Exercise description: For each line that holds "part", copy the line out.

Data block:
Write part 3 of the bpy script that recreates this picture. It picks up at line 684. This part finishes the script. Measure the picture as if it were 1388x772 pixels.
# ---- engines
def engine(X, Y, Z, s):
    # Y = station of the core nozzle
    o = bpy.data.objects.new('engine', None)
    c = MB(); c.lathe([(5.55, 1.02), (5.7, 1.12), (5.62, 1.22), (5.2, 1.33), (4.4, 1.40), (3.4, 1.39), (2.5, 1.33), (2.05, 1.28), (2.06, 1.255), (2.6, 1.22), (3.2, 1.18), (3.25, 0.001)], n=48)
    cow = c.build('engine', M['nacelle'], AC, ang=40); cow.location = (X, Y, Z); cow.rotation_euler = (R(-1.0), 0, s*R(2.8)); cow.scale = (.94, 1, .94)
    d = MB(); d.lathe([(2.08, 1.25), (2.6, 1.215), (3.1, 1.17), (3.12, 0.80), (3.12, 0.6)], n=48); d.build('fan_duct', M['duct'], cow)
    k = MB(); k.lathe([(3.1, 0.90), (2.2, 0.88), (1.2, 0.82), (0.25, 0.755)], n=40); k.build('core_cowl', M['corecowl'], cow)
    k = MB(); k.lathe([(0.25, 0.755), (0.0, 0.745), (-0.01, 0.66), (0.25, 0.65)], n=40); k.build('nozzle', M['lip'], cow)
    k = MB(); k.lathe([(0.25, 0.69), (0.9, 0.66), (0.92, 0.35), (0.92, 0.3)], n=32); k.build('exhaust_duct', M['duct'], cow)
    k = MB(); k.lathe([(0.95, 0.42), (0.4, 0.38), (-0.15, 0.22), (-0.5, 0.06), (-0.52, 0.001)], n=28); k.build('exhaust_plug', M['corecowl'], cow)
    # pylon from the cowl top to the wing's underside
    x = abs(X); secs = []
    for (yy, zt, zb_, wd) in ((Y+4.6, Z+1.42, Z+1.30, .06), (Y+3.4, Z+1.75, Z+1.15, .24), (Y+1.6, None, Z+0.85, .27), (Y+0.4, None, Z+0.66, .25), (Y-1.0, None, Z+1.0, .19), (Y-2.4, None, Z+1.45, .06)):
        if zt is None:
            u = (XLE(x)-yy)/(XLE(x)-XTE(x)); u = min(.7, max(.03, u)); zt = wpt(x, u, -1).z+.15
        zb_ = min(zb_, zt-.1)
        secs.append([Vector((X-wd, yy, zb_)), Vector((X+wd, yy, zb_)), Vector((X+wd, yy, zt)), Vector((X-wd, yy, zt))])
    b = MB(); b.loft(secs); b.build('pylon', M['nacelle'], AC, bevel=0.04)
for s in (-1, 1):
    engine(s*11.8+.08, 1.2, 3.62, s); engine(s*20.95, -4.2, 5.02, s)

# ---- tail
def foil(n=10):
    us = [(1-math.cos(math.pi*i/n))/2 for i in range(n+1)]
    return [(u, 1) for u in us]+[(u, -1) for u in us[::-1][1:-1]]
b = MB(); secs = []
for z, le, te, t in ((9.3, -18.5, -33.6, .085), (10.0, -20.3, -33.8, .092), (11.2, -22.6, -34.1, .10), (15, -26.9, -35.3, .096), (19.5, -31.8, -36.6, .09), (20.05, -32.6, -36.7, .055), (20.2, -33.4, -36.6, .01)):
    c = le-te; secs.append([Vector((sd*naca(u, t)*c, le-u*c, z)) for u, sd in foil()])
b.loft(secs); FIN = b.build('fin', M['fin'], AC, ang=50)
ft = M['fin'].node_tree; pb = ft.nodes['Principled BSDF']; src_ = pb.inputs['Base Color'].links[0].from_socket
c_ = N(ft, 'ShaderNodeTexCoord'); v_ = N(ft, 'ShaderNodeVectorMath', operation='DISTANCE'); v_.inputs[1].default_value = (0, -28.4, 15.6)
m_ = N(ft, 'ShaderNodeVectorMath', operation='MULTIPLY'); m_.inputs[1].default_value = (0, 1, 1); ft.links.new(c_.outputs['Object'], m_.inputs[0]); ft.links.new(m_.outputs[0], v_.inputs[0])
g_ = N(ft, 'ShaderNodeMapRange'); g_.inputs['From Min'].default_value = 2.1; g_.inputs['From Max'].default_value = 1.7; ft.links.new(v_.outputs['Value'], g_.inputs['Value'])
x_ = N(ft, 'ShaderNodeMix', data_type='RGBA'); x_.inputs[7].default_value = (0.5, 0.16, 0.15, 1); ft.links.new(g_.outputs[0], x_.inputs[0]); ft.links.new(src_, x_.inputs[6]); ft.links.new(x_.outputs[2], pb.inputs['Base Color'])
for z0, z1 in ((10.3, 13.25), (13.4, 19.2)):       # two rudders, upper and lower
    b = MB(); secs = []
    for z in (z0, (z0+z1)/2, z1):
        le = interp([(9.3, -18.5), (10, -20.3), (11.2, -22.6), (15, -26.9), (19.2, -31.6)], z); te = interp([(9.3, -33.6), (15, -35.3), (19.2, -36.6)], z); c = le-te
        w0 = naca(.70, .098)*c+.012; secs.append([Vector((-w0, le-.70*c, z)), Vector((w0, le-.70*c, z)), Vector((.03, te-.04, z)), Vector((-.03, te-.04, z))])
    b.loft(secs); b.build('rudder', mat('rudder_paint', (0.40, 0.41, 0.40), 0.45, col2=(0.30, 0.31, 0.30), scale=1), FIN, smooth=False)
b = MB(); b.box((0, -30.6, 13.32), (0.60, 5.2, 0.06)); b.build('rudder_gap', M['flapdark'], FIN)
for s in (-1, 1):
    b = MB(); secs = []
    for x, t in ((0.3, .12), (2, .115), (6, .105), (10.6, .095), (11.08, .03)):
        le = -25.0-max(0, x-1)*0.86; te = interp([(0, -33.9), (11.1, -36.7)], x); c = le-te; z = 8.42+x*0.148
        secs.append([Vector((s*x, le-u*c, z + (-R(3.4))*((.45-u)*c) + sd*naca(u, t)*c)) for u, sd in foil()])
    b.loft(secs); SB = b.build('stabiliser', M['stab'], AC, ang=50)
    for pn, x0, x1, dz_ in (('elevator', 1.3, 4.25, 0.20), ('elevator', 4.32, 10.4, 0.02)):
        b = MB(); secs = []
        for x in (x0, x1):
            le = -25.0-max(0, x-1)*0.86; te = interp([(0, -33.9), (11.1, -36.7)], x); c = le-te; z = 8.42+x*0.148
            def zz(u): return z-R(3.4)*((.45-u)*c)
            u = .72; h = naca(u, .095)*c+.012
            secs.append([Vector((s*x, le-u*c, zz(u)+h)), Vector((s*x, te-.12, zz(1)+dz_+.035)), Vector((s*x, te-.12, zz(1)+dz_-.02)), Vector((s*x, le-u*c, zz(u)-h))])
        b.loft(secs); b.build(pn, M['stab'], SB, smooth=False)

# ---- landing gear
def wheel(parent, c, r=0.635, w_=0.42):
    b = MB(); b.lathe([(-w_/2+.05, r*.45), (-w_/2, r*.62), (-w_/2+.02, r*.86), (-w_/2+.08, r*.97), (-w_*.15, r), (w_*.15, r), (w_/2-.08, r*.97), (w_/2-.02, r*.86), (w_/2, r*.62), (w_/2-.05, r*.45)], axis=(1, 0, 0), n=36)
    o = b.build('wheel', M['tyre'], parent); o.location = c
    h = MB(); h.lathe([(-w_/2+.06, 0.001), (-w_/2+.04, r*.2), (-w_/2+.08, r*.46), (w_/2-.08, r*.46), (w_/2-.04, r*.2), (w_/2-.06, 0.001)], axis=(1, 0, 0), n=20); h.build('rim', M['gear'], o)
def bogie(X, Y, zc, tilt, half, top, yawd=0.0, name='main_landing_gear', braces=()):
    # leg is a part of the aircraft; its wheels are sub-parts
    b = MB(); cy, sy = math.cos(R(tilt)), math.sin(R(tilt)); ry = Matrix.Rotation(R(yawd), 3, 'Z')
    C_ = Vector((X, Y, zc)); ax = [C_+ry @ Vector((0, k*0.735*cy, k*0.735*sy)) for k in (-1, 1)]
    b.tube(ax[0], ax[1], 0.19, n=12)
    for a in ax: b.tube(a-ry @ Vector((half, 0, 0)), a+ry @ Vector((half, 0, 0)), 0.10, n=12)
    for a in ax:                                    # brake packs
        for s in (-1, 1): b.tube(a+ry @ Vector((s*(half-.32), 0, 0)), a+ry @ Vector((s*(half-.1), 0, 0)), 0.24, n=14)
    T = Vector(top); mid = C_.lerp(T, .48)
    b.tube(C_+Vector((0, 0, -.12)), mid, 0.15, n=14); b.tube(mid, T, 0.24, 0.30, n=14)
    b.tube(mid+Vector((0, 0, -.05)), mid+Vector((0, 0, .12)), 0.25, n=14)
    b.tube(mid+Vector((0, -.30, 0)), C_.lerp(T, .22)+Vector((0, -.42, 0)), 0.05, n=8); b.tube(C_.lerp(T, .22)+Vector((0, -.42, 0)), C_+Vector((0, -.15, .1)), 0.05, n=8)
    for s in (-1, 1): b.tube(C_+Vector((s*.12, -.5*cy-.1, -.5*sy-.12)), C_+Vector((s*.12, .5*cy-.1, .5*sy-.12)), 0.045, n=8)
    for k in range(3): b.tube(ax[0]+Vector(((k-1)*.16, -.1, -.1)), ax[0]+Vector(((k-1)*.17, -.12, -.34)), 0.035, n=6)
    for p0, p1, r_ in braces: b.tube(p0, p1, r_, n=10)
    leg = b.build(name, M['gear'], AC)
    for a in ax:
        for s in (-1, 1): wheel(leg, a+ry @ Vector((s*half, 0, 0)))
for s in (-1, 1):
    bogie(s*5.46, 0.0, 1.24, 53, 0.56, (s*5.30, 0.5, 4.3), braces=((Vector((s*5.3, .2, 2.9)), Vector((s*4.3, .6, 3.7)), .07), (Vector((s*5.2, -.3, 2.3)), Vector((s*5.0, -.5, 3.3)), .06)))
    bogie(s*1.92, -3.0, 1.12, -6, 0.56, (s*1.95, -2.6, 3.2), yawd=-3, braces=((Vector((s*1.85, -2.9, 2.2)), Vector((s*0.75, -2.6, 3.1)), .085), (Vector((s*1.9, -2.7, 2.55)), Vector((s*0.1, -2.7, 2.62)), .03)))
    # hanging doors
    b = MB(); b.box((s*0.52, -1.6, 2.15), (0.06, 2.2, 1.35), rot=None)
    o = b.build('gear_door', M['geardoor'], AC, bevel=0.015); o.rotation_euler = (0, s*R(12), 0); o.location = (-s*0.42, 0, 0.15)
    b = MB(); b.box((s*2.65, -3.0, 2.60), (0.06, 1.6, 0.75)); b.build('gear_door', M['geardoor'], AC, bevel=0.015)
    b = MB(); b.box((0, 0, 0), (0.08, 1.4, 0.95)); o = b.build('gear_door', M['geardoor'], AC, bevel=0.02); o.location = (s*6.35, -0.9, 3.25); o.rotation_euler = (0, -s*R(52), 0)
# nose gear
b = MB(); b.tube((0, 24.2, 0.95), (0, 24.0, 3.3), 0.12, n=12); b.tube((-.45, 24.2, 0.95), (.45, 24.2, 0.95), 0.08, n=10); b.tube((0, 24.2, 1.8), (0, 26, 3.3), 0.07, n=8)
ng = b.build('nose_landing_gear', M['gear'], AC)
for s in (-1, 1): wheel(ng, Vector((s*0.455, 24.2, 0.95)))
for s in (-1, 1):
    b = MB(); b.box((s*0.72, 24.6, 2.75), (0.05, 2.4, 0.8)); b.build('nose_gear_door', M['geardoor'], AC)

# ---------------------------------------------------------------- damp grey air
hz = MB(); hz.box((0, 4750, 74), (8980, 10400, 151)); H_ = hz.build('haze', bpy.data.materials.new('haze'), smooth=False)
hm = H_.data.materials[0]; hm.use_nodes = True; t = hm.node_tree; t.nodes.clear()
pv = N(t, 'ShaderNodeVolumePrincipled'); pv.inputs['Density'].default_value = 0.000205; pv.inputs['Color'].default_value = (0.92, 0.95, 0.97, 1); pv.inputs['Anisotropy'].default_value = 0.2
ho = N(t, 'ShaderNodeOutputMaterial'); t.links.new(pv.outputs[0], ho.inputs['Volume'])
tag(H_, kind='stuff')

Answer to this task:
Write part 3 of the bpy script that recreates this picture. It picks up at line 684. This part finishes the script. Measure the picture as if it were 1388x772 pixels.
    # leg is a part of the aircraft; its wheels are sub-parts